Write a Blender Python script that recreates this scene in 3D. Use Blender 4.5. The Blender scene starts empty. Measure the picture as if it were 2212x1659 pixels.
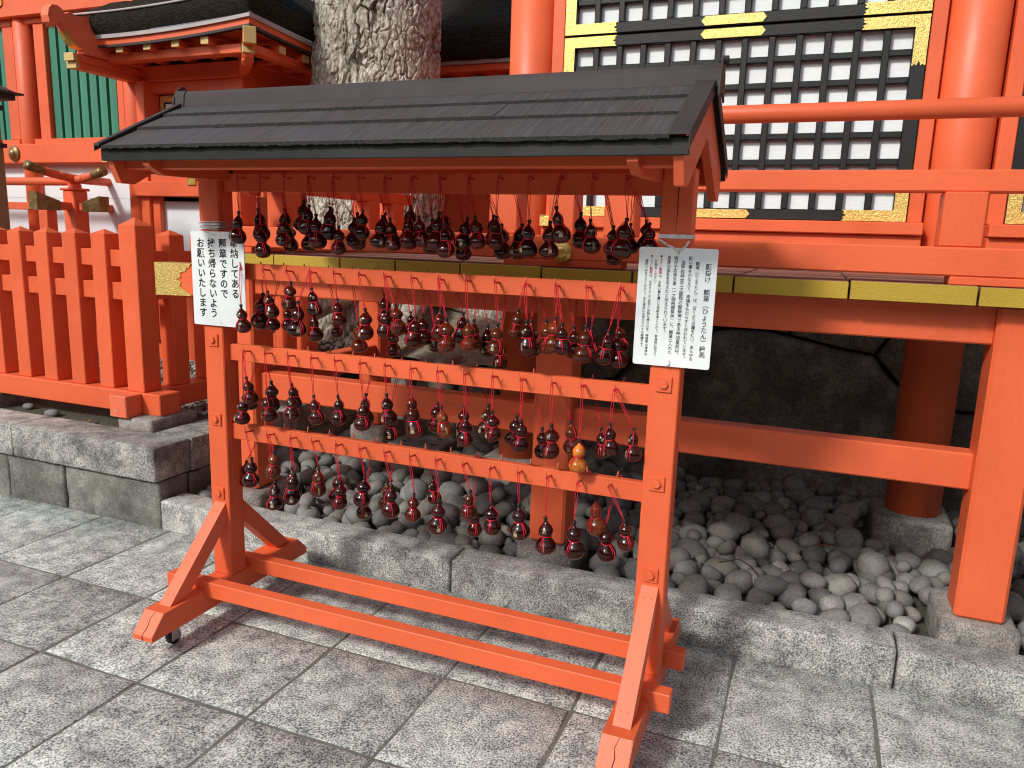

---

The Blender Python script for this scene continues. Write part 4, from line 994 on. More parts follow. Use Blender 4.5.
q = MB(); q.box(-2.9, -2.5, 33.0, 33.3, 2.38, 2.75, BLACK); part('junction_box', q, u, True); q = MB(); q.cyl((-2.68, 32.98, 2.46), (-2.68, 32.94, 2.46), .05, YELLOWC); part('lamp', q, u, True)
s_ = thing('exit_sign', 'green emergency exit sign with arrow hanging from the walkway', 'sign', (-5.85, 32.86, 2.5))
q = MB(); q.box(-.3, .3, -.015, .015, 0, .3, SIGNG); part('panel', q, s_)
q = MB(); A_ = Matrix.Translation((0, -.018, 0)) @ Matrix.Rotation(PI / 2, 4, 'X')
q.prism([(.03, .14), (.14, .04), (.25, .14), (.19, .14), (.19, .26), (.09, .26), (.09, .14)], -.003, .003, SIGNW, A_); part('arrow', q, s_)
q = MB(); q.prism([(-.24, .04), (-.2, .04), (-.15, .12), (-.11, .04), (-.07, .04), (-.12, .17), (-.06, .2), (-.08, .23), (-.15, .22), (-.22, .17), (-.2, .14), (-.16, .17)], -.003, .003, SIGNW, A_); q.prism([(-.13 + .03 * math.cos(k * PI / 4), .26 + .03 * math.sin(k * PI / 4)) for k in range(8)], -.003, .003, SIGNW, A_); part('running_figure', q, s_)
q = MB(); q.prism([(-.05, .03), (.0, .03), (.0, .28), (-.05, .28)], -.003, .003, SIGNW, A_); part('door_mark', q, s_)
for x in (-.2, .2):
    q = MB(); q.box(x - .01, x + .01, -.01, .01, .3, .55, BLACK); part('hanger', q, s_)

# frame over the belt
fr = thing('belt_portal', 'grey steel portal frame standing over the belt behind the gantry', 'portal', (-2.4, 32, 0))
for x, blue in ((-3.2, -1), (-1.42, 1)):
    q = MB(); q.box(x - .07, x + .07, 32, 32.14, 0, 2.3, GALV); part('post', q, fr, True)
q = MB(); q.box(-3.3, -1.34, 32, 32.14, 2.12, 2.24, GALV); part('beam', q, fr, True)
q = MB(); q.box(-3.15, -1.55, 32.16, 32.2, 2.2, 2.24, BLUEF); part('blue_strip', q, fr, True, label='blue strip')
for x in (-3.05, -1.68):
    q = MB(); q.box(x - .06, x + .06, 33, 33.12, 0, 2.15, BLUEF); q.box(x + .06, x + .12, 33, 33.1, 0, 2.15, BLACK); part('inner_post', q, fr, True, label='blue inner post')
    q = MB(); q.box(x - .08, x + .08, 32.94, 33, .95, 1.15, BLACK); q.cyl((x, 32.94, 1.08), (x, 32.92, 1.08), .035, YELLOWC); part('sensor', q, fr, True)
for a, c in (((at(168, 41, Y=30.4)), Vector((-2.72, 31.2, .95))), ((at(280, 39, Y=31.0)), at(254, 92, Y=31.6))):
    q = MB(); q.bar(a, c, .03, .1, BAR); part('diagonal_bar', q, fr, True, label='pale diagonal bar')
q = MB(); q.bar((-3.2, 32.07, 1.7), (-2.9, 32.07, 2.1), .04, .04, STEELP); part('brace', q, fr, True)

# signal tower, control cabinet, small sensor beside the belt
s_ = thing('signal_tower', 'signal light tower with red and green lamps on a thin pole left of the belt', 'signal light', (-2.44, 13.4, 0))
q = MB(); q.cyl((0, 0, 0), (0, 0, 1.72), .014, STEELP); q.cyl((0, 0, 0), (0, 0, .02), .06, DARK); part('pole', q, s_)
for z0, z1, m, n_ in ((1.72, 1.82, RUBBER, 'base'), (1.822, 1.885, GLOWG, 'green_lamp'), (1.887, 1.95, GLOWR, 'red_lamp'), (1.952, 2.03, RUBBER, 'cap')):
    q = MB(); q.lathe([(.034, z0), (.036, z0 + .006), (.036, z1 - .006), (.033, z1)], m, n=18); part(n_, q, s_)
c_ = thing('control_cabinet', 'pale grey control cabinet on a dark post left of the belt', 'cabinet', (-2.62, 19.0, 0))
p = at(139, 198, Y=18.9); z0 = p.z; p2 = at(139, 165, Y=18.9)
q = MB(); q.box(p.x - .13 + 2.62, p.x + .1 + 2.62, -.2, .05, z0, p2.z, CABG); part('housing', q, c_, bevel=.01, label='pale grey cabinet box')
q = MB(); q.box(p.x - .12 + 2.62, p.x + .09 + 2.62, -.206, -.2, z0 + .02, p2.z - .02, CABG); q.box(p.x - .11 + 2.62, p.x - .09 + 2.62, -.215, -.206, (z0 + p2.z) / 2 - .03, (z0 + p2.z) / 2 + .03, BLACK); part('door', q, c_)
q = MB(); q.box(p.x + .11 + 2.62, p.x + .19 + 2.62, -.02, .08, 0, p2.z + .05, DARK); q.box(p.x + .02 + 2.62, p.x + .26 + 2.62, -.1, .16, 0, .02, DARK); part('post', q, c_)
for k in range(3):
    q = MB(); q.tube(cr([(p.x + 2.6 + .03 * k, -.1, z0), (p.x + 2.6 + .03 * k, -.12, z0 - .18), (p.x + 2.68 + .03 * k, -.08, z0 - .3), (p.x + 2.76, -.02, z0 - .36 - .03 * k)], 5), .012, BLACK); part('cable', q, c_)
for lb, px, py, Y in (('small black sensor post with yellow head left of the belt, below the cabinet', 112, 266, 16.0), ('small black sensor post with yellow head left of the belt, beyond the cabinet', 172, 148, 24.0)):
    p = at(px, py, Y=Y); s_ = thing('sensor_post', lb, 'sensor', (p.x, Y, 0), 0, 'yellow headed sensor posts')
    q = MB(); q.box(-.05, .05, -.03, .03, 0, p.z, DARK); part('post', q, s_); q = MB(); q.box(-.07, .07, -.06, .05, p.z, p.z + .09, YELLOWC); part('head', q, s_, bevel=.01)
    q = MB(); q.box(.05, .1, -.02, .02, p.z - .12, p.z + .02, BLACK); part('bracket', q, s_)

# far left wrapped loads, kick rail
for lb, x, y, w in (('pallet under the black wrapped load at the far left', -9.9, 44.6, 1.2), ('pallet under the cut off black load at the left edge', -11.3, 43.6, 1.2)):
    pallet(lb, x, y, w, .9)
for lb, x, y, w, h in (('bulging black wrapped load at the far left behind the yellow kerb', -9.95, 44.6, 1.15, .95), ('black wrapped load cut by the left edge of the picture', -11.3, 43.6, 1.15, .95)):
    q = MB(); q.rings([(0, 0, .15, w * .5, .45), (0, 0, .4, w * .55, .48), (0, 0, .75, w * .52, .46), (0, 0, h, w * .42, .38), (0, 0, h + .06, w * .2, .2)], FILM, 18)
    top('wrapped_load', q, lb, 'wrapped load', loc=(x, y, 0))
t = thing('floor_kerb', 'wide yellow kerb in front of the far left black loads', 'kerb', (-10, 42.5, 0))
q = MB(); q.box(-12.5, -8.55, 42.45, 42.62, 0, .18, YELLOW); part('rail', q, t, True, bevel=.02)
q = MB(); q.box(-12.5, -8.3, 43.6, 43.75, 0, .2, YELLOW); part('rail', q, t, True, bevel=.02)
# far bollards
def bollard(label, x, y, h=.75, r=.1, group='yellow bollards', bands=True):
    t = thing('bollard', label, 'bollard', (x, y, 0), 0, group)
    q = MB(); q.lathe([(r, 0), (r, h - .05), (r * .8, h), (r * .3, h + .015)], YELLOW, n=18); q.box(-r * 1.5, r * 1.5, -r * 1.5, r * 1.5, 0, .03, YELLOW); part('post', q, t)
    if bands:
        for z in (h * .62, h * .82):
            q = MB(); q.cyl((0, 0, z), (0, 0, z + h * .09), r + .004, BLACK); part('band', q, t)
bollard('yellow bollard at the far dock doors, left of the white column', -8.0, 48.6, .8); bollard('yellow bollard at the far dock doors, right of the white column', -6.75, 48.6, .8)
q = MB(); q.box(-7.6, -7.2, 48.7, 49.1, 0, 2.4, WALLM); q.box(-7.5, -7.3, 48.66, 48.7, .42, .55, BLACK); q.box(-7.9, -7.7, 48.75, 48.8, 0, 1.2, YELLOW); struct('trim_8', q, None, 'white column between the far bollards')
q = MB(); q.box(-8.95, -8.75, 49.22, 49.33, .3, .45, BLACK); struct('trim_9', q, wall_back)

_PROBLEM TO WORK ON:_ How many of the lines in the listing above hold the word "scene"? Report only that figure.

_WRITTEN ANSWER:_ 2